Seguiu-se o Mundial 2002, a primeira de duas fases finais em que acabou expulso. Em 2002 viu o vermelho no prolongamento do jogo dos oitavos de final com a Coreia do Sul, quando o árbitro lhe mostrou segundo amarelo por considerar que simulou um penálti. A anfitriã Coreia havia de vencer um jogo dominado por muito ruído em torno da arbitragem de Byron Moreno e seguir em frente até à meia-final, a Itália ficava pelo caminho, a gritar «Agarra que é ladrão».
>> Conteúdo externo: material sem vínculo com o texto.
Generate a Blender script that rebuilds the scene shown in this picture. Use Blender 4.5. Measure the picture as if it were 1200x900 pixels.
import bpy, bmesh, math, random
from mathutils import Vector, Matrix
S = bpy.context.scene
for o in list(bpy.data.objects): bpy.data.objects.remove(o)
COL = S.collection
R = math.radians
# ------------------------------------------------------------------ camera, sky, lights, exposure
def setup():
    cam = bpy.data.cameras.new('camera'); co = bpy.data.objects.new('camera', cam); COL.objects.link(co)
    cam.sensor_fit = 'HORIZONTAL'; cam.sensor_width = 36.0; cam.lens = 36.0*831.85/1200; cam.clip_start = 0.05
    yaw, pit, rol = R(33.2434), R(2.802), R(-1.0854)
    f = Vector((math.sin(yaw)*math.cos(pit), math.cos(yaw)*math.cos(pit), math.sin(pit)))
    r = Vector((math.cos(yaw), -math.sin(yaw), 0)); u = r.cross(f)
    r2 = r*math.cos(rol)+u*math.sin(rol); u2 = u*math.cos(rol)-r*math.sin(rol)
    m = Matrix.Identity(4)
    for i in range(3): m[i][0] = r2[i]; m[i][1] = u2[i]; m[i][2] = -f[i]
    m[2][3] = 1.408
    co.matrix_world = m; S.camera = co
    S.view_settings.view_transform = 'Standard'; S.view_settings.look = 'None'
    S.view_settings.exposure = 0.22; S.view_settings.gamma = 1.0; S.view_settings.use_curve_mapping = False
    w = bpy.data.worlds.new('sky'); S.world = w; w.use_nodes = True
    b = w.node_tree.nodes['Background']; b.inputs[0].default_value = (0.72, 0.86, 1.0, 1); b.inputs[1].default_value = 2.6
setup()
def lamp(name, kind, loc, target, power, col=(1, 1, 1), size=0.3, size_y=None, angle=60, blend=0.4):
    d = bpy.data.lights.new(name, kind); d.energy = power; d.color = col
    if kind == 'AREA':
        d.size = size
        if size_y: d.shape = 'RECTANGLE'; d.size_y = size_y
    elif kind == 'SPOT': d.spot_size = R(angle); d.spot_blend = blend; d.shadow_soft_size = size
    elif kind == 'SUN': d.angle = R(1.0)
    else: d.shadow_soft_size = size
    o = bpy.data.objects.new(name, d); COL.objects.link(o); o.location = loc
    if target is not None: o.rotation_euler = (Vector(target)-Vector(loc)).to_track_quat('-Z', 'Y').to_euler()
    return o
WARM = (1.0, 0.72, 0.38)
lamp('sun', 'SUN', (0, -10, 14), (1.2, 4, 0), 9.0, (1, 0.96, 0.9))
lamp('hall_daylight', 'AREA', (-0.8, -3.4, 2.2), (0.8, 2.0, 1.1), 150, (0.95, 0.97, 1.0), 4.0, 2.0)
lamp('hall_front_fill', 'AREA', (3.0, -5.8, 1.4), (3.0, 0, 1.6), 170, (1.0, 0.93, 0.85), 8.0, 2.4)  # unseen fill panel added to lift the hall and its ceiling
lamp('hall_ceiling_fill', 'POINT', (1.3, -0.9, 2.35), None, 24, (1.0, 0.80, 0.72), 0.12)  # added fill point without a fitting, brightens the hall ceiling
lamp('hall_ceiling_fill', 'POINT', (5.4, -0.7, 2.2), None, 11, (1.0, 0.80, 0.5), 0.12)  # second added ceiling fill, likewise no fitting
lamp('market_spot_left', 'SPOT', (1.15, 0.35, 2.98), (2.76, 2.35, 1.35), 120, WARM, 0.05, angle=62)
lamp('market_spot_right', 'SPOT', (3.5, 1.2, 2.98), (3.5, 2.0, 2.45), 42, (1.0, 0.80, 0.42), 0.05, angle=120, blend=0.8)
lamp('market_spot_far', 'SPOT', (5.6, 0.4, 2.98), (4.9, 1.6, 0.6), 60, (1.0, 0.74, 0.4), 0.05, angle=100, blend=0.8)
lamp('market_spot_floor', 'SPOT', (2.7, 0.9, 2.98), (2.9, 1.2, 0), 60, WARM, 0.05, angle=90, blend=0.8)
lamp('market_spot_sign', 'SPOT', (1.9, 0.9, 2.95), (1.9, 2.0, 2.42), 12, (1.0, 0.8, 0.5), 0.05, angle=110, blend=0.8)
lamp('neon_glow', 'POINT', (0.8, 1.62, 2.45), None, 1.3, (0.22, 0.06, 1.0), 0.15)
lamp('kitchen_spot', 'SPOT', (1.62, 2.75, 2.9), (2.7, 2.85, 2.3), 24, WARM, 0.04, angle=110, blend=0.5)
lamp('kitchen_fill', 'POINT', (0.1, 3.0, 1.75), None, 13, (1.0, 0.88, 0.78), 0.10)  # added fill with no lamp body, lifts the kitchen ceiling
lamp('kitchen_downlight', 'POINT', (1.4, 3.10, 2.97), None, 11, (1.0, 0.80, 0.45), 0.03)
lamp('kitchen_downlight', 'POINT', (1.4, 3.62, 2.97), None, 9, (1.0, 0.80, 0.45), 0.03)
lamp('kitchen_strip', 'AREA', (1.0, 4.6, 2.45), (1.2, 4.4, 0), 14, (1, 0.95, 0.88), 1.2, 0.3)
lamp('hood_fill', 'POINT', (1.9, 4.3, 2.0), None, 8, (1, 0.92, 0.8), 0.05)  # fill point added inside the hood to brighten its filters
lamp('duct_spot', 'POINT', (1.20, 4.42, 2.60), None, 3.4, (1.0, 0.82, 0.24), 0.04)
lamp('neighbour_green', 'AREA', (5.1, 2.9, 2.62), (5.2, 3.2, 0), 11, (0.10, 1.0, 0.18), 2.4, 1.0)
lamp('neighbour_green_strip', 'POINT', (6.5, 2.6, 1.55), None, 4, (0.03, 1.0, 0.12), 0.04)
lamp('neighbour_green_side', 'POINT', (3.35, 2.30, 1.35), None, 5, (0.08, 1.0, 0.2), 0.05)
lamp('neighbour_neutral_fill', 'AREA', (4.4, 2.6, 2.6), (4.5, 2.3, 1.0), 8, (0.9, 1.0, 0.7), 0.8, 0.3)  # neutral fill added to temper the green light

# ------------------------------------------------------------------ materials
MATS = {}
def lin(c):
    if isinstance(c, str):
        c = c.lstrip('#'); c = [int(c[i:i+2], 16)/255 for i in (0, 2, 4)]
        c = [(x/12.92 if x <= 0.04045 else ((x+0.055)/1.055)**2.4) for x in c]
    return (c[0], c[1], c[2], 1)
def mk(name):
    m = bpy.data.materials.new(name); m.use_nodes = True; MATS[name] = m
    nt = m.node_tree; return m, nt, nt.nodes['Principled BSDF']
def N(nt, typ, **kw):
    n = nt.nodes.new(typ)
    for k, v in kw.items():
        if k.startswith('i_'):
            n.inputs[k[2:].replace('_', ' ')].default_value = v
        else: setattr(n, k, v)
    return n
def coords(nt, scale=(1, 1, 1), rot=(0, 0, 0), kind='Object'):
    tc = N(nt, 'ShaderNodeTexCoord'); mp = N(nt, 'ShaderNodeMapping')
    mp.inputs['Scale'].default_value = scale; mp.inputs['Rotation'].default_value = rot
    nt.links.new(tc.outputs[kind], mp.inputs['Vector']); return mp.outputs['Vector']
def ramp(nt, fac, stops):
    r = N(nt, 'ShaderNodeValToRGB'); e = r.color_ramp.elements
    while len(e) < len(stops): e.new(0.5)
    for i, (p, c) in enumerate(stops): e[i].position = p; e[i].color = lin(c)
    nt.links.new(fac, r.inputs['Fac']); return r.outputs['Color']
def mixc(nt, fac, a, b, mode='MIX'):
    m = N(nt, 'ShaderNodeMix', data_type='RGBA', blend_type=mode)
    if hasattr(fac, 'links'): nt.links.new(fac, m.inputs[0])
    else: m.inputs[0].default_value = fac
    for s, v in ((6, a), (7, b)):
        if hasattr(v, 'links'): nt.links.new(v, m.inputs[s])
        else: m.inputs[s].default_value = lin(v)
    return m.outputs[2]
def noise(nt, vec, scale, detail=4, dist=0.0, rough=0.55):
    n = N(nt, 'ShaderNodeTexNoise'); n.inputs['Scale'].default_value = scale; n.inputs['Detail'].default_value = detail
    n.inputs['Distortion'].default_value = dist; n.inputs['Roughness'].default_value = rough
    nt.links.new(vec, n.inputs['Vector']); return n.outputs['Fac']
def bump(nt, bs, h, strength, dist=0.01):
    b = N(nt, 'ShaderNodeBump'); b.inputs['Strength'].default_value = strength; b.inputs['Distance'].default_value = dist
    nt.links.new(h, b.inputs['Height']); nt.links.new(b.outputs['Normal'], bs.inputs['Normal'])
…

No Euro 2004, Totti chegava a Portugal como uma das grandes referências da Itália, que se estreava num nulo frente à Dinamarca. Durante o jogo, Totti envolveu-se numa discussão com Poulsen, mas o caso só rebentou dois dias mais tarde, quando uma televisão dinamarquesa divulgou novas imagens do lance que mostravam Totti a cuspir no adversário. Foi suspenso por três jogos, só poderia voltar para as meias-finais. Mas a Itália caiu na fase de grupos, pelo que o Europeu de Totti acabou ali, em Guimarães.
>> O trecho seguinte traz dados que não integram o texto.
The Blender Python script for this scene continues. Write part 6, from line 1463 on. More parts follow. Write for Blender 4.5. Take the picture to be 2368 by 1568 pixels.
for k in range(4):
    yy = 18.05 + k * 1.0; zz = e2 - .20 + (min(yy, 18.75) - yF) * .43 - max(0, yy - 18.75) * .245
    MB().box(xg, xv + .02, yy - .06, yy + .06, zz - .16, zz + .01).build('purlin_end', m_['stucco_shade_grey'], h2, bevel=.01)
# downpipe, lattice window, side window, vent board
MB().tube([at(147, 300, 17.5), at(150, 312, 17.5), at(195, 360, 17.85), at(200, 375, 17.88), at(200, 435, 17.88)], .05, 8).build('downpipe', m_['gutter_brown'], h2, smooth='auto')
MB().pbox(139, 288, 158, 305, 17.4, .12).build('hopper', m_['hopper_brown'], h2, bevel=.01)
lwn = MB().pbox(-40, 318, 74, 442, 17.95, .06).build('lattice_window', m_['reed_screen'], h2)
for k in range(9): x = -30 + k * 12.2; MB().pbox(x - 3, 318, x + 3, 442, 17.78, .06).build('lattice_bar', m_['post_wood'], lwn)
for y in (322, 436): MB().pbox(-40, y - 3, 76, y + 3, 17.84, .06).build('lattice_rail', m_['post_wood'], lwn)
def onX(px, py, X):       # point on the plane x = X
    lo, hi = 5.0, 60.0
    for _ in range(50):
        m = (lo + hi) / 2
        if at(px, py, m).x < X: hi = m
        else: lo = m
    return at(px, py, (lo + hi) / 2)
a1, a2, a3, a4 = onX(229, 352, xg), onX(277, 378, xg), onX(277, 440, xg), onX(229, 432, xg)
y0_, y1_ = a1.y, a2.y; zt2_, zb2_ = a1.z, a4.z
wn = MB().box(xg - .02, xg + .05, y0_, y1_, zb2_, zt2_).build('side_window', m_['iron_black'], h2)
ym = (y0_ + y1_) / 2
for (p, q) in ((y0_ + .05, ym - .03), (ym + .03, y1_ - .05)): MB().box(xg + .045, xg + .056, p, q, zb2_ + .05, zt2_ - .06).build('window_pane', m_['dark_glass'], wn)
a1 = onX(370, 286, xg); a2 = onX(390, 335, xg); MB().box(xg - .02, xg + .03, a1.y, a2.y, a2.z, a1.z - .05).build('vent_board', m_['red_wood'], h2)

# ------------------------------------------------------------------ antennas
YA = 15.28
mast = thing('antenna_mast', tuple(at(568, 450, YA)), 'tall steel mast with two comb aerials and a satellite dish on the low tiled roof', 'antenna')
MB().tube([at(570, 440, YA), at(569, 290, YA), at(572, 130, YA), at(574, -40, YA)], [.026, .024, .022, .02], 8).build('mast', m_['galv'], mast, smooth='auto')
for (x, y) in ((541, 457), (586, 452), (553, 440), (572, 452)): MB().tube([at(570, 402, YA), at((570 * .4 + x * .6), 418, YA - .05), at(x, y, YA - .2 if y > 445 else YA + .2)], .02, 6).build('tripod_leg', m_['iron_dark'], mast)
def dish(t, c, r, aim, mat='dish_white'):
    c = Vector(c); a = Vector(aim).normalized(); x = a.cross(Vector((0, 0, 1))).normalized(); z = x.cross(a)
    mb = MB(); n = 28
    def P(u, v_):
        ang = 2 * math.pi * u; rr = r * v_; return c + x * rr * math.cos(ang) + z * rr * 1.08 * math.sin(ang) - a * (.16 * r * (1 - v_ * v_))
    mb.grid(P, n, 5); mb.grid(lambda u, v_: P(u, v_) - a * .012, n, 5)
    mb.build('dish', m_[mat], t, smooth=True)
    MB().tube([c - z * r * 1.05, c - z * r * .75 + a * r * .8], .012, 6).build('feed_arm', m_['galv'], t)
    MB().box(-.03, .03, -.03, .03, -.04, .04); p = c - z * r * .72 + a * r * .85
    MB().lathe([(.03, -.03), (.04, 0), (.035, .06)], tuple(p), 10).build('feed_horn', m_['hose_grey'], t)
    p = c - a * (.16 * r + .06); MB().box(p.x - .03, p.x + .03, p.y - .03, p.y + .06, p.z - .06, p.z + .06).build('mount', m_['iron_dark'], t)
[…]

Seguiu-se a história feliz do Mundial 2006. E, depois de conquistado o título, o adeus. Totti deu logo sinais de que estava a ponderar terminar a carreira internacional, mas só tornou o adeus oficial um ano mais tarde. «Não consigo fazer determinado número de jogos por ano. Tenho de renunciar a algo e tem de ser a seleção, porque não posso renunciar à Roma», disse na altura.

Nos anos que se seguiram foi dando sinais de querer reconsiderar. E a cada nova grande competição o seu nome voltou à baila, porque Totti faz questão de continuar em campo, a cada nova época.

Mesmo agora, para o Euro 2016, no final de uma temporada na Roma em que foi suplente de ouro, saindo do banco para resolver vários jogos na reta final do campeonato. Gianluigi Buffon, seu rival de tantos anos na Juventus, foi um dos que defendeu o regresso de Totti em 2016, meio a sério, meio a brincar: «Se levava Totti ao Europeu? O Totti leva-se a todo o lado. Um jogador como ele, com o seu talento, pode decidir um jogo em qualquer momento.»